## STATED PROBLEM
Return only the lines running from the line with "plant('cushion_bush', CUSH[(i+1) %" down to the line with "plant('cushion_bush', CUSH[3], GREEN, 39, 527, 15, 'small", both included, exactly as they appear.

## COLLECTED DATA
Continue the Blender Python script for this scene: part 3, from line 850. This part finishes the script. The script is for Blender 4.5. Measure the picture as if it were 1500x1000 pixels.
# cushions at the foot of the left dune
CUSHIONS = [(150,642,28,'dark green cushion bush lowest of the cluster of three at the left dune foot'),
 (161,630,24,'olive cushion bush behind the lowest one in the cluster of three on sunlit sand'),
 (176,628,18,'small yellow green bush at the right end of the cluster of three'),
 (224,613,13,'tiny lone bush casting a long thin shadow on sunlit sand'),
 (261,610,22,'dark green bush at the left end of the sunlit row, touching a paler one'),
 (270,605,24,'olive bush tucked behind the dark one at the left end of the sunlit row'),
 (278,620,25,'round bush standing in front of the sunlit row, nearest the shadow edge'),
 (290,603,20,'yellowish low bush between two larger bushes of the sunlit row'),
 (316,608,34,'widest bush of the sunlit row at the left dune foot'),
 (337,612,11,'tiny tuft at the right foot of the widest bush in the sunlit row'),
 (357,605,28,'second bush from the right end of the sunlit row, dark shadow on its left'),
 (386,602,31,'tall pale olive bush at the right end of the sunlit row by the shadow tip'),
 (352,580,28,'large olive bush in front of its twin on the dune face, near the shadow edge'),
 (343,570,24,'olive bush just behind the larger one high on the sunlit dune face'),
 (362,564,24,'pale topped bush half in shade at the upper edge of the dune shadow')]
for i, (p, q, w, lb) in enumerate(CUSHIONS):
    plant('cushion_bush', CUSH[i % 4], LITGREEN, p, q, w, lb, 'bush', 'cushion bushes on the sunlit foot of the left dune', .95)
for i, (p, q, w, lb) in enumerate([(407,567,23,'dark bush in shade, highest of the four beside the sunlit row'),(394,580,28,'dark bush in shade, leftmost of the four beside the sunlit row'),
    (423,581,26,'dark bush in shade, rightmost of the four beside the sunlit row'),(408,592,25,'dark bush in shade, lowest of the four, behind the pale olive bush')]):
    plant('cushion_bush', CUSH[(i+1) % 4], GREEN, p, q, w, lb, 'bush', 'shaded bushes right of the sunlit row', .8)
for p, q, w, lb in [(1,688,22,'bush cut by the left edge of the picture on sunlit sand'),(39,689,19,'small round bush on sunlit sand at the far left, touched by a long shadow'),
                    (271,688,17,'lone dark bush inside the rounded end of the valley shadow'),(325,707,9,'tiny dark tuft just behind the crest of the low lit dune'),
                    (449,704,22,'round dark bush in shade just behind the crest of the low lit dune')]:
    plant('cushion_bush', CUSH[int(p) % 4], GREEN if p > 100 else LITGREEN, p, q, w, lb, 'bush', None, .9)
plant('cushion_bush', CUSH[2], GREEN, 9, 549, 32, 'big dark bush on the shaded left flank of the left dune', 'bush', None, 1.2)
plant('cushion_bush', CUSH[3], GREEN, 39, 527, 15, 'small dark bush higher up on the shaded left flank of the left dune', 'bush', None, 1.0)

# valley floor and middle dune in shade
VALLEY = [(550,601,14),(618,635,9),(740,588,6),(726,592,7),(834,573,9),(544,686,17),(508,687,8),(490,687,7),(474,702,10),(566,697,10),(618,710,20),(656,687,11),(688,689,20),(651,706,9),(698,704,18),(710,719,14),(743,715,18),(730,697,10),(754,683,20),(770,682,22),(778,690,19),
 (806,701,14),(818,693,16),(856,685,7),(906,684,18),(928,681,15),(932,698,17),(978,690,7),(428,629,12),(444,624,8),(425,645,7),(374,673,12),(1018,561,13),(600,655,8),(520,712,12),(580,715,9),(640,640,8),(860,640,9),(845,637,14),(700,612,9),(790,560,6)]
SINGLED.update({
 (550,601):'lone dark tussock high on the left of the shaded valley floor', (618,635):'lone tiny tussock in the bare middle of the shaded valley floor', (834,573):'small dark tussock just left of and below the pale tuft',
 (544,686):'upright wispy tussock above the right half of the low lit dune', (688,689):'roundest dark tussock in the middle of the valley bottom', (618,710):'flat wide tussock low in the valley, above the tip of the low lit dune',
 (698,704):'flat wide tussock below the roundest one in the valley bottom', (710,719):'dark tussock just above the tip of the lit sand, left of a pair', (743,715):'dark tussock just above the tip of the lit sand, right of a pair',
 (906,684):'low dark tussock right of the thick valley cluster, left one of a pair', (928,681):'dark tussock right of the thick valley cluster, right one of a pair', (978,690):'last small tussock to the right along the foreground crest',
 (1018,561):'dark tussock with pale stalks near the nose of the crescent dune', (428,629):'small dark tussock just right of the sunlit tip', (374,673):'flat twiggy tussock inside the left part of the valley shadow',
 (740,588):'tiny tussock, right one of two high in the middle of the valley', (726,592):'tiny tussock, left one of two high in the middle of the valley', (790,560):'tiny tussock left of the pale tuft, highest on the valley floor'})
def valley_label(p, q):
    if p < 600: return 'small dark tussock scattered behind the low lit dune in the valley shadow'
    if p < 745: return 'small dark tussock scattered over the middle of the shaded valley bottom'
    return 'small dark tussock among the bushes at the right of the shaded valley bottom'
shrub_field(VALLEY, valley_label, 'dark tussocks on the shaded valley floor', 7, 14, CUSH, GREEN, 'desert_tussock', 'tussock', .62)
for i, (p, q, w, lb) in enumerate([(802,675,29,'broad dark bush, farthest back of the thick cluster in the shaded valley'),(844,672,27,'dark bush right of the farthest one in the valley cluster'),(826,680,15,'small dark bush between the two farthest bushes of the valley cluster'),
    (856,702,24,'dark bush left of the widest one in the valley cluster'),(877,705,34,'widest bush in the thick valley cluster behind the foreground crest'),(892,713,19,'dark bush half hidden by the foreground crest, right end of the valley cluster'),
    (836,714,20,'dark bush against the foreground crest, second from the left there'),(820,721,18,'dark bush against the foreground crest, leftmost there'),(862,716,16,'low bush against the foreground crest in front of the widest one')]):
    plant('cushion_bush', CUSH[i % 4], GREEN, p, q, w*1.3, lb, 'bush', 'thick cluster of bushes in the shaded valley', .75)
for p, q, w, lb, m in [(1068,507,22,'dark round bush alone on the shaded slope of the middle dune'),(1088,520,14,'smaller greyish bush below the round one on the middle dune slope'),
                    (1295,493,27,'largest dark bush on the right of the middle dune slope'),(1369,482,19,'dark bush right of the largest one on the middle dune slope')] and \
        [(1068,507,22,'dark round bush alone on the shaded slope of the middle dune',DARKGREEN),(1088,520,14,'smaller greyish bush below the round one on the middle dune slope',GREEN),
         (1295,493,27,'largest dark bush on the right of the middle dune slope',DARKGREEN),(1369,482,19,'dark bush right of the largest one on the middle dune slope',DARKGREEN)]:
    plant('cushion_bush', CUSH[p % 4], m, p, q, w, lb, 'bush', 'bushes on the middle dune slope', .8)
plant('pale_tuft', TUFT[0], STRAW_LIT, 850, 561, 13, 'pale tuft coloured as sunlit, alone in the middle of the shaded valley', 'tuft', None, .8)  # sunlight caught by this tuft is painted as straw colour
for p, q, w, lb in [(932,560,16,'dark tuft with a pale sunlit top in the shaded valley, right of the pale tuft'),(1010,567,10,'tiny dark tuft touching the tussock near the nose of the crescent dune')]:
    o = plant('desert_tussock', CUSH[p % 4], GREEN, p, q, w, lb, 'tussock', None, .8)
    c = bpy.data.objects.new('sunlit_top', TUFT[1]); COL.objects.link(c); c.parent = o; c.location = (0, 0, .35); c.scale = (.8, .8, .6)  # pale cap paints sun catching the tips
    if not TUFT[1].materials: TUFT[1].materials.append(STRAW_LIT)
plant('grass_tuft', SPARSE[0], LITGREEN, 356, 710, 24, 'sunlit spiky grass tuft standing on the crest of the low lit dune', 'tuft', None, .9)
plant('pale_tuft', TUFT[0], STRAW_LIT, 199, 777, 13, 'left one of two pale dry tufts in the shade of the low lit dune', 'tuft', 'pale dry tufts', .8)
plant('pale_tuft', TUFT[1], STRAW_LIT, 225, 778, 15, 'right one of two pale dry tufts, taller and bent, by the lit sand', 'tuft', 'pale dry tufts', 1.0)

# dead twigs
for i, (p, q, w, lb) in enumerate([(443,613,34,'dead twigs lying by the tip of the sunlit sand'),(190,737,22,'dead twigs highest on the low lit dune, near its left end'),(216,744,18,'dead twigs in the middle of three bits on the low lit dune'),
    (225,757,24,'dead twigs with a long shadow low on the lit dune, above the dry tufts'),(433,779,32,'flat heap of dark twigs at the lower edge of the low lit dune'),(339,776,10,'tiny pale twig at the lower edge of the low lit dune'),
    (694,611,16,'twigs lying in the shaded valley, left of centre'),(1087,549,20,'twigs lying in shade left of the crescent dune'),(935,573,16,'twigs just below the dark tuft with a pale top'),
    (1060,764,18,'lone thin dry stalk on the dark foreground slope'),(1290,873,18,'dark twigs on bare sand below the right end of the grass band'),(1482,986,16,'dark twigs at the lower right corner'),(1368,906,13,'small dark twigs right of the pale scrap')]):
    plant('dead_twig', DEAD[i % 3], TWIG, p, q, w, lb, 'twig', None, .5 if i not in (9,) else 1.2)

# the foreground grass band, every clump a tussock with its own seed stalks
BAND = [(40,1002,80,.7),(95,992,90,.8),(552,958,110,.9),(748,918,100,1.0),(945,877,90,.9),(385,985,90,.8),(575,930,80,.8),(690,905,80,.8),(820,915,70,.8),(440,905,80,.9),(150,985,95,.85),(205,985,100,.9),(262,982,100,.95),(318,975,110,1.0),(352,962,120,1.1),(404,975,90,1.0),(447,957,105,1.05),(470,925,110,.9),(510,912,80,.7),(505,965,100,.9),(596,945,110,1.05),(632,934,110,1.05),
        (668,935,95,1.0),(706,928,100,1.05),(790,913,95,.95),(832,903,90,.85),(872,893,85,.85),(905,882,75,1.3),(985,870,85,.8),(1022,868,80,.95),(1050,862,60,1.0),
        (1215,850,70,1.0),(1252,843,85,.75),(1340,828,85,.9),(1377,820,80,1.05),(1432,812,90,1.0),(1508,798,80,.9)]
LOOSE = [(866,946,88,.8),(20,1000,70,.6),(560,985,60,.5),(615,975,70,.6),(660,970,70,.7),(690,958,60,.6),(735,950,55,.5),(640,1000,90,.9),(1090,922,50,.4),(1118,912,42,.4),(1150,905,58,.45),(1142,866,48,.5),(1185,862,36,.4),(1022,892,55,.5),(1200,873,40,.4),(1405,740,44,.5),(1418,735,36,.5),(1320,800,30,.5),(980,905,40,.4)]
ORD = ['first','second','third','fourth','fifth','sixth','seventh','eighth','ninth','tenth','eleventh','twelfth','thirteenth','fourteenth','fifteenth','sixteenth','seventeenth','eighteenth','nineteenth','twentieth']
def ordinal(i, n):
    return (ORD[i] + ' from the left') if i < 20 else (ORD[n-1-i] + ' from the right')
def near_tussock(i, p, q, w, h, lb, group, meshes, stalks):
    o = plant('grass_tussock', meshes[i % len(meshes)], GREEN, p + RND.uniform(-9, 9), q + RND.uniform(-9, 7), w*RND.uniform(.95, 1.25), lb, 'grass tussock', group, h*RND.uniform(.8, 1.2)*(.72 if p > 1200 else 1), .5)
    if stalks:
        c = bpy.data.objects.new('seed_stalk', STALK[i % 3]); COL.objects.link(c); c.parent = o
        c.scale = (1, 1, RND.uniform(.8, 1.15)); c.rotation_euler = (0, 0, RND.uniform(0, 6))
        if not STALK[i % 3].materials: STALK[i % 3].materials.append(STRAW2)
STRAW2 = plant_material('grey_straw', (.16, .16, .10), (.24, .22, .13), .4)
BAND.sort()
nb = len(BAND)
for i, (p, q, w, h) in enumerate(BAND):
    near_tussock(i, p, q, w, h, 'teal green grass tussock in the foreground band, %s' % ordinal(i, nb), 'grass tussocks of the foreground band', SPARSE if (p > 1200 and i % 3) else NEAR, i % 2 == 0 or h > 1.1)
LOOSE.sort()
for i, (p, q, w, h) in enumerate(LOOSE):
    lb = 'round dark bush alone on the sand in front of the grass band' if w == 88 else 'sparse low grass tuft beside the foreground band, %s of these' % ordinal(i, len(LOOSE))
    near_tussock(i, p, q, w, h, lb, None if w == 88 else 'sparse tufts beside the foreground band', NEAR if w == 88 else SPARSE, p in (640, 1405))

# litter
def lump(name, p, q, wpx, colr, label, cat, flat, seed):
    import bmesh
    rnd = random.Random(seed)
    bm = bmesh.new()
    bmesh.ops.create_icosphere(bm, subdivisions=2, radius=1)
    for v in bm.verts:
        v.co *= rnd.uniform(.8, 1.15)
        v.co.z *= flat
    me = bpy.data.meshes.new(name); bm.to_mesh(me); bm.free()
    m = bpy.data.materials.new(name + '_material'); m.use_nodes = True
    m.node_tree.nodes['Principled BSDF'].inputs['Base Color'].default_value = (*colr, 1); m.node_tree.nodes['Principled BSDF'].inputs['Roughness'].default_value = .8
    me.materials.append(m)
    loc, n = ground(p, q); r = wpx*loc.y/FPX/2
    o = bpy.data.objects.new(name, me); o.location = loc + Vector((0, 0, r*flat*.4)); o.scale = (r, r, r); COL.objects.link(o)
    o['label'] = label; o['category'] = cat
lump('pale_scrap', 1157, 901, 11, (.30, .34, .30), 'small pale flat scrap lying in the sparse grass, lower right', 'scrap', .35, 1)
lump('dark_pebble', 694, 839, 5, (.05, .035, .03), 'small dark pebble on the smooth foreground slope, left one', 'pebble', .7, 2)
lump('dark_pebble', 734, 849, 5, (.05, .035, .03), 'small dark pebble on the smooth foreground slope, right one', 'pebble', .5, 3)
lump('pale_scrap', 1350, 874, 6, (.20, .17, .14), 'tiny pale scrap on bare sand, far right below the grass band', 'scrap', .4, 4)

## EXPECTED ANSWER
    plant('cushion_bush', CUSH[(i+1) % 4], GREEN, p, q, w, lb, 'bush', 'shaded bushes right of the sunlit row', .8)
for p, q, w, lb in [(1,688,22,'bush cut by the left edge of the picture on sunlit sand'),(39,689,19,'small round bush on sunlit sand at the far left, touched by a long shadow'),
                    (271,688,17,'lone dark bush inside the rounded end of the valley shadow'),(325,707,9,'tiny dark tuft just behind the crest of the low lit dune'),
                    (449,704,22,'round dark bush in shade just behind the crest of the low lit dune')]:
    plant('cushion_bush', CUSH[int(p) % 4], GREEN if p > 100 else LITGREEN, p, q, w, lb, 'bush', None, .9)
plant('cushion_bush', CUSH[2], GREEN, 9, 549, 32, 'big dark bush on the shaded left flank of the left dune', 'bush', None, 1.2)
plant('cushion_bush', CUSH[3], GREEN, 39, 527, 15, 'small dark bush higher up on the shaded left flank of the left dune', 'bush', None, 1.0)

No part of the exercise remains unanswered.